#### [Supplied information]
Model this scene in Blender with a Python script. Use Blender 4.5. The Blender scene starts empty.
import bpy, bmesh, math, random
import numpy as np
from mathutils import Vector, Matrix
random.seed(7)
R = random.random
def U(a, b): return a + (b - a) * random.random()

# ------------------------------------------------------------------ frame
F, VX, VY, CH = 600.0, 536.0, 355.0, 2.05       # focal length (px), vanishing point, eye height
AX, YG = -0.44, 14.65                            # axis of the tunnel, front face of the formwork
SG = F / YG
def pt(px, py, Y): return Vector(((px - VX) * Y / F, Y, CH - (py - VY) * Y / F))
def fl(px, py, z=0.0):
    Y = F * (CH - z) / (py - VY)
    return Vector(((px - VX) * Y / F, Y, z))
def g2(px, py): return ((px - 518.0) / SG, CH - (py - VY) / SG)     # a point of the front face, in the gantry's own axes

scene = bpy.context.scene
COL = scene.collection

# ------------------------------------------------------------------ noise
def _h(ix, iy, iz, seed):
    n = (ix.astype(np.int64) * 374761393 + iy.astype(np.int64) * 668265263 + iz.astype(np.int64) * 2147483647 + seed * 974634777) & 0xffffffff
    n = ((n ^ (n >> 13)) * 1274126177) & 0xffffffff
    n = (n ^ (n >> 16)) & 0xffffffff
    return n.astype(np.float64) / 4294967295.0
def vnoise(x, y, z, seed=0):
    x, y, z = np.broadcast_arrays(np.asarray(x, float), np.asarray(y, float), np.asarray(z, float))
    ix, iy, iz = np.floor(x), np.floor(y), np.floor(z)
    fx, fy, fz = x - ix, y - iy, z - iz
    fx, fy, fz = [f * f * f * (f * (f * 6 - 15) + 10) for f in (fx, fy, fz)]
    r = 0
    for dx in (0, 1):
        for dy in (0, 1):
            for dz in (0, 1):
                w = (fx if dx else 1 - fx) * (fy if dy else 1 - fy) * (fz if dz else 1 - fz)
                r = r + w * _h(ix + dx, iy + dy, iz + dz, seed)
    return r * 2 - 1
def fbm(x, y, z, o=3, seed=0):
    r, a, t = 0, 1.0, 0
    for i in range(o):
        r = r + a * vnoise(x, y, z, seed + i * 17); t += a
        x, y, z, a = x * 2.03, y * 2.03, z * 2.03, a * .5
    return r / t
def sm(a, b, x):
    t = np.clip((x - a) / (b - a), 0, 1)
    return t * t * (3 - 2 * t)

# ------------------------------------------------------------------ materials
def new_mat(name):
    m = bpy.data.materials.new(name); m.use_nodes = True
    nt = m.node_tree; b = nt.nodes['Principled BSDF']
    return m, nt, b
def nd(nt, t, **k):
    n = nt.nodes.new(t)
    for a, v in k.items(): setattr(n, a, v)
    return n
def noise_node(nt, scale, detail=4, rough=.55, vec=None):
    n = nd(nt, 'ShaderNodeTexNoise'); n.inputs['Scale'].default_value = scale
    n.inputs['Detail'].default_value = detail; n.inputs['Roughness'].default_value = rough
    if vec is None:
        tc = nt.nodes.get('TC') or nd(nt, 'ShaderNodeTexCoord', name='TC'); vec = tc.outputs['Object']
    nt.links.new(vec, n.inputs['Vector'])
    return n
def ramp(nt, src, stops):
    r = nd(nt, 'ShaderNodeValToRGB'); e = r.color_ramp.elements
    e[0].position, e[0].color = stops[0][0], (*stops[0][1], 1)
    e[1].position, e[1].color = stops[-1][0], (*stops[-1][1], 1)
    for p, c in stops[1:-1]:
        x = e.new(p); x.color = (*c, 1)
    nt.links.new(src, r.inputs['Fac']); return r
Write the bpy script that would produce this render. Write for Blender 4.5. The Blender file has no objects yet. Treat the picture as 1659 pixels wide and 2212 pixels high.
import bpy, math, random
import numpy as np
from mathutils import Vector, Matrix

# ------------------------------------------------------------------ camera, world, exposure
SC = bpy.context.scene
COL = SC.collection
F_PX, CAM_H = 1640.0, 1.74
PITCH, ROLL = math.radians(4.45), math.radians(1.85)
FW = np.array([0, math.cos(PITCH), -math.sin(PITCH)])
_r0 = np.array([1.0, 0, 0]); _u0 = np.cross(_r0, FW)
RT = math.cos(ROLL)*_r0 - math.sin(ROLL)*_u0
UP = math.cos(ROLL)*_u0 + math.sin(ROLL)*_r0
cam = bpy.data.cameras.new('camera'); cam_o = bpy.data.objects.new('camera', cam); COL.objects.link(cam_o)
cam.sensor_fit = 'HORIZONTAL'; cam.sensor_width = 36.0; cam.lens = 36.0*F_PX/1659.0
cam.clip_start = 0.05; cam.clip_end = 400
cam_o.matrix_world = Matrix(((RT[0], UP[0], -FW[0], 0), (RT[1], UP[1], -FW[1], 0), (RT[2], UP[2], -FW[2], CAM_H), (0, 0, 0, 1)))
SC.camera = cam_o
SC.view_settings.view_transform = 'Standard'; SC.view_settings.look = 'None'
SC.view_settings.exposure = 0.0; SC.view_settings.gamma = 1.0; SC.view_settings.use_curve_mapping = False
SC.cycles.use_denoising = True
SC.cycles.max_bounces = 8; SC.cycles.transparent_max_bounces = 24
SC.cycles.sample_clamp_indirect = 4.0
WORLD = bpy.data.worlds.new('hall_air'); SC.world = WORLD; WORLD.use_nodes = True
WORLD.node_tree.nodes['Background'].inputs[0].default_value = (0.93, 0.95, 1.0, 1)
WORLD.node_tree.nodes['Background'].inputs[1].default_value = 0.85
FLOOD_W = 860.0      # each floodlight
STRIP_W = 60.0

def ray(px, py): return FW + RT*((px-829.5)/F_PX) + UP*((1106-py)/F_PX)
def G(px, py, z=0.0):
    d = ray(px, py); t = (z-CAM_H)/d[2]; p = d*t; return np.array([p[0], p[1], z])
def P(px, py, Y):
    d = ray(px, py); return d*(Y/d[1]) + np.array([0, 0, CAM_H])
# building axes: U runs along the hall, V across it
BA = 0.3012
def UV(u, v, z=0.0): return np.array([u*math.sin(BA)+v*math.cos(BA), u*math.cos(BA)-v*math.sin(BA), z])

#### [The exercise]
Write out the records exactly, starting at the first line and stopping after the line that contains "def g2(px, py): return".

#### [In response]
Model this scene in Blender with a Python script. Use Blender 4.5. The Blender scene starts empty.
import bpy, bmesh, math, random
import numpy as np
from mathutils import Vector, Matrix
random.seed(7)
R = random.random
def U(a, b): return a + (b - a) * random.random()

# ------------------------------------------------------------------ frame
F, VX, VY, CH = 600.0, 536.0, 355.0, 2.05       # focal length (px), vanishing point, eye height
AX, YG = -0.44, 14.65                            # axis of the tunnel, front face of the formwork
SG = F / YG
def pt(px, py, Y): return Vector(((px - VX) * Y / F, Y, CH - (py - VY) * Y / F))
def fl(px, py, z=0.0):
    Y = F * (CH - z) / (py - VY)
    return Vector(((px - VX) * Y / F, Y, z))
def g2(px, py): return ((px - 518.0) / SG, CH - (py - VY) / SG)     # a point of the front face, in the gantry's own axes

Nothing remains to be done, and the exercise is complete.